__Task directions__: Retype the complete listing exactly as it appears.

**** Recorded data

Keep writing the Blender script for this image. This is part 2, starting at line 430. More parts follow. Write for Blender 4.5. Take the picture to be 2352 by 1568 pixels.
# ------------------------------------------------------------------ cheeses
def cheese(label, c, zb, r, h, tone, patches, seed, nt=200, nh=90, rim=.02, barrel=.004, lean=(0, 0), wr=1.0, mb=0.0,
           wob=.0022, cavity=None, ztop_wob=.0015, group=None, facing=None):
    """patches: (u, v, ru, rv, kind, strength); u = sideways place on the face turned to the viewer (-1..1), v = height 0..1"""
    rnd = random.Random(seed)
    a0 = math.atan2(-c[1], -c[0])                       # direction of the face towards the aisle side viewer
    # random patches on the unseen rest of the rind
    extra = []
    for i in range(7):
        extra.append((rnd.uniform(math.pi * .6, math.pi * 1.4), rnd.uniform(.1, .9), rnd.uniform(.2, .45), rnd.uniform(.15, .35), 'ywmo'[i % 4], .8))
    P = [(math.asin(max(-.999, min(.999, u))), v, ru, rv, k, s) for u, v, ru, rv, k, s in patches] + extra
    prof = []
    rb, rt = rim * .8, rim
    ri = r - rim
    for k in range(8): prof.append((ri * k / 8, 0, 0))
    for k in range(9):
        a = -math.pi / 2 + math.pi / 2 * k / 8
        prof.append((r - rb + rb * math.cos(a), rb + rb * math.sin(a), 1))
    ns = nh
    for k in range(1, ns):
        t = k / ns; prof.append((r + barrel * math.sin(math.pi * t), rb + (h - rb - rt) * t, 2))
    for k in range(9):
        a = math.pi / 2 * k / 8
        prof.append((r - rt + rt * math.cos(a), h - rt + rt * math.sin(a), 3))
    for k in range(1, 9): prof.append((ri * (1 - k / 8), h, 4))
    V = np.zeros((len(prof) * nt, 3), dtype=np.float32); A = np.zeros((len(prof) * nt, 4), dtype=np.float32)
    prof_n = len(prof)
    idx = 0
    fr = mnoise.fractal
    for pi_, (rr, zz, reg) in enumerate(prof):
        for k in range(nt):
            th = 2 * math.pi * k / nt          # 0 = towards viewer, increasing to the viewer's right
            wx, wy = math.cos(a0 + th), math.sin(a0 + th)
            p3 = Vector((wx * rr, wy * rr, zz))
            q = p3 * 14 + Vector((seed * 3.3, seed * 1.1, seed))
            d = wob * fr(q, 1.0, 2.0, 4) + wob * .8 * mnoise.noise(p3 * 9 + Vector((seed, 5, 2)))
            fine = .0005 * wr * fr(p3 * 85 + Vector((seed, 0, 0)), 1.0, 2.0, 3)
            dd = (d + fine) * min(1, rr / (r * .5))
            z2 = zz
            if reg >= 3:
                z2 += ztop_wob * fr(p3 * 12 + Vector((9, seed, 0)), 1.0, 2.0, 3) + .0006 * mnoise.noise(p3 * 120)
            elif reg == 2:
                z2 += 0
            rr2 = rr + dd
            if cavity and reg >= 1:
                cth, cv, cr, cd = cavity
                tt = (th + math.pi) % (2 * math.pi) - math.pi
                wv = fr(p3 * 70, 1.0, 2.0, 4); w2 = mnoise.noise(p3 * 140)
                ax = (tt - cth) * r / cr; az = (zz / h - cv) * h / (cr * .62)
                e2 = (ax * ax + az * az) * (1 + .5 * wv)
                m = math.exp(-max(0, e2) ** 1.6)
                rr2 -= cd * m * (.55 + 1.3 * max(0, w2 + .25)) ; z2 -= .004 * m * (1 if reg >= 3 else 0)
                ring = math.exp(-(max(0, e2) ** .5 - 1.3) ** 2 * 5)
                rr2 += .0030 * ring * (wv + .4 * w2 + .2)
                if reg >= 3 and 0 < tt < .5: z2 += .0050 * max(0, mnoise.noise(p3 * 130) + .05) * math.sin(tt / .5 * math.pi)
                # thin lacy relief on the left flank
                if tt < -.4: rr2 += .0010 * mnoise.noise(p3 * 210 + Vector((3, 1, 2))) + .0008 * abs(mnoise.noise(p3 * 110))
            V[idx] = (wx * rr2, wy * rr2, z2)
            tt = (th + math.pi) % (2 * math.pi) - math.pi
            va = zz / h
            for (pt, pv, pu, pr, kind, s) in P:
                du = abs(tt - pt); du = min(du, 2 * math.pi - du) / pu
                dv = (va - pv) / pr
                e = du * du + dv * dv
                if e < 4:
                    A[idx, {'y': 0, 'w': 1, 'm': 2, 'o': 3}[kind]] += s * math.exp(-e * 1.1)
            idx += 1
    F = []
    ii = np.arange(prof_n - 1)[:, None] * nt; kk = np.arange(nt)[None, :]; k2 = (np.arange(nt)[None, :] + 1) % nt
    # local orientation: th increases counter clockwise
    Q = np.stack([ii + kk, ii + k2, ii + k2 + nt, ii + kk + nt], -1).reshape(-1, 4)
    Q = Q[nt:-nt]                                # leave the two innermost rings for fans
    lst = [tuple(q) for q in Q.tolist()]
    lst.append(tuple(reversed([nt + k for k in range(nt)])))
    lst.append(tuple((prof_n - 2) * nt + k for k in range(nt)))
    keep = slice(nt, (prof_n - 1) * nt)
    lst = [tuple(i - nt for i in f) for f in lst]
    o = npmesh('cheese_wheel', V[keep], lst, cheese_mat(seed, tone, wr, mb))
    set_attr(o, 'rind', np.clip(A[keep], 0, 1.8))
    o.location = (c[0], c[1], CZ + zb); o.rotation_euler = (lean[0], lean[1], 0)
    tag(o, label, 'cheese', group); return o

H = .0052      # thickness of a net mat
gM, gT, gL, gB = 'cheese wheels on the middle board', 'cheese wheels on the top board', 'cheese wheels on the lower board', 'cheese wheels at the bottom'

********

__The reply__:
Keep writing the Blender script for this image. This is part 2, starting at line 430. More parts follow. Write for Blender 4.5. Take the picture to be 2352 by 1568 pixels.
# ------------------------------------------------------------------ cheeses
def cheese(label, c, zb, r, h, tone, patches, seed, nt=200, nh=90, rim=.02, barrel=.004, lean=(0, 0), wr=1.0, mb=0.0,
           wob=.0022, cavity=None, ztop_wob=.0015, group=None, facing=None):
    """patches: (u, v, ru, rv, kind, strength); u = sideways place on the face turned to the viewer (-1..1), v = height 0..1"""
    rnd = random.Random(seed)
    a0 = math.atan2(-c[1], -c[0])                       # direction of the face towards the aisle side viewer
    # random patches on the unseen rest of the rind
    extra = []
    for i in range(7):
        extra.append((rnd.uniform(math.pi * .6, math.pi * 1.4), rnd.uniform(.1, .9), rnd.uniform(.2, .45), rnd.uniform(.15, .35), 'ywmo'[i % 4], .8))
    P = [(math.asin(max(-.999, min(.999, u))), v, ru, rv, k, s) for u, v, ru, rv, k, s in patches] + extra
    prof = []
    rb, rt = rim * .8, rim
    ri = r - rim
    for k in range(8): prof.append((ri * k / 8, 0, 0))
    for k in range(9):
        a = -math.pi / 2 + math.pi / 2 * k / 8
        prof.append((r - rb + rb * math.cos(a), rb + rb * math.sin(a), 1))
    ns = nh
    for k in range(1, ns):
        t = k / ns; prof.append((r + barrel * math.sin(math.pi * t), rb + (h - rb - rt) * t, 2))
    for k in range(9):
        a = math.pi / 2 * k / 8
        prof.append((r - rt + rt * math.cos(a), h - rt + rt * math.sin(a), 3))
    for k in range(1, 9): prof.append((ri * (1 - k / 8), h, 4))
    V = np.zeros((len(prof) * nt, 3), dtype=np.float32); A = np.zeros((len(prof) * nt, 4), dtype=np.float32)
    prof_n = len(prof)
    idx = 0
    fr = mnoise.fractal
    for pi_, (rr, zz, reg) in enumerate(prof):
        for k in range(nt):
            th = 2 * math.pi * k / nt          # 0 = towards viewer, increasing to the viewer's right
            wx, wy = math.cos(a0 + th), math.sin(a0 + th)
            p3 = Vector((wx * rr, wy * rr, zz))
            q = p3 * 14 + Vector((seed * 3.3, seed * 1.1, seed))
            d = wob * fr(q, 1.0, 2.0, 4) + wob * .8 * mnoise.noise(p3 * 9 + Vector((seed, 5, 2)))
            fine = .0005 * wr * fr(p3 * 85 + Vector((seed, 0, 0)), 1.0, 2.0, 3)
            dd = (d + fine) * min(1, rr / (r * .5))
            z2 = zz
            if reg >= 3:
                z2 += ztop_wob * fr(p3 * 12 + Vector((9, seed, 0)), 1.0, 2.0, 3) + .0006 * mnoise.noise(p3 * 120)
            elif reg == 2:
                z2 += 0
            rr2 = rr + dd
            if cavity and reg >= 1:
                cth, cv, cr, cd = cavity
                tt = (th + math.pi) % (2 * math.pi) - math.pi
                wv = fr(p3 * 70, 1.0, 2.0, 4); w2 = mnoise.noise(p3 * 140)
                ax = (tt - cth) * r / cr; az = (zz / h - cv) * h / (cr * .62)
                e2 = (ax * ax + az * az) * (1 + .5 * wv)
                m = math.exp(-max(0, e2) ** 1.6)
                rr2 -= cd * m * (.55 + 1.3 * max(0, w2 + .25)) ; z2 -= .004 * m * (1 if reg >= 3 else 0)
                ring = math.exp(-(max(0, e2) ** .5 - 1.3) ** 2 * 5)
                rr2 += .0030 * ring * (wv + .4 * w2 + .2)
                if reg >= 3 and 0 < tt < .5: z2 += .0050 * max(0, mnoise.noise(p3 * 130) + .05) * math.sin(tt / .5 * math.pi)
                # thin lacy relief on the left flank
                if tt < -.4: rr2 += .0010 * mnoise.noise(p3 * 210 + Vector((3, 1, 2))) + .0008 * abs(mnoise.noise(p3 * 110))
            V[idx] = (wx * rr2, wy * rr2, z2)
            tt = (th + math.pi) % (2 * math.pi) - math.pi
            va = zz / h
            for (pt, pv, pu, pr, kind, s) in P:
                du = abs(tt - pt); du = min(du, 2 * math.pi - du) / pu
                dv = (va - pv) / pr
                e = du * du + dv * dv
                if e < 4:
                    A[idx, {'y': 0, 'w': 1, 'm': 2, 'o': 3}[kind]] += s * math.exp(-e * 1.1)
            idx += 1
    F = []
    ii = np.arange(prof_n - 1)[:, None] * nt; kk = np.arange(nt)[None, :]; k2 = (np.arange(nt)[None, :] + 1) % nt
    # local orientation: th increases counter clockwise
    Q = np.stack([ii + kk, ii + k2, ii + k2 + nt, ii + kk + nt], -1).reshape(-1, 4)
    Q = Q[nt:-nt]                                # leave the two innermost rings for fans
    lst = [tuple(q) for q in Q.tolist()]
    lst.append(tuple(reversed([nt + k for k in range(nt)])))
    lst.append(tuple((prof_n - 2) * nt + k for k in range(nt)))
    keep = slice(nt, (prof_n - 1) * nt)
    lst = [tuple(i - nt for i in f) for f in lst]
    o = npmesh('cheese_wheel', V[keep], lst, cheese_mat(seed, tone, wr, mb))
    set_attr(o, 'rind', np.clip(A[keep], 0, 1.8))
    o.location = (c[0], c[1], CZ + zb); o.rotation_euler = (lean[0], lean[1], 0)
    tag(o, label, 'cheese', group); return o

H = .0052      # thickness of a net mat
gM, gT, gL, gB = 'cheese wheels on the middle board', 'cheese wheels on the top board', 'cheese wheels on the lower board', 'cheese wheels at the bottom'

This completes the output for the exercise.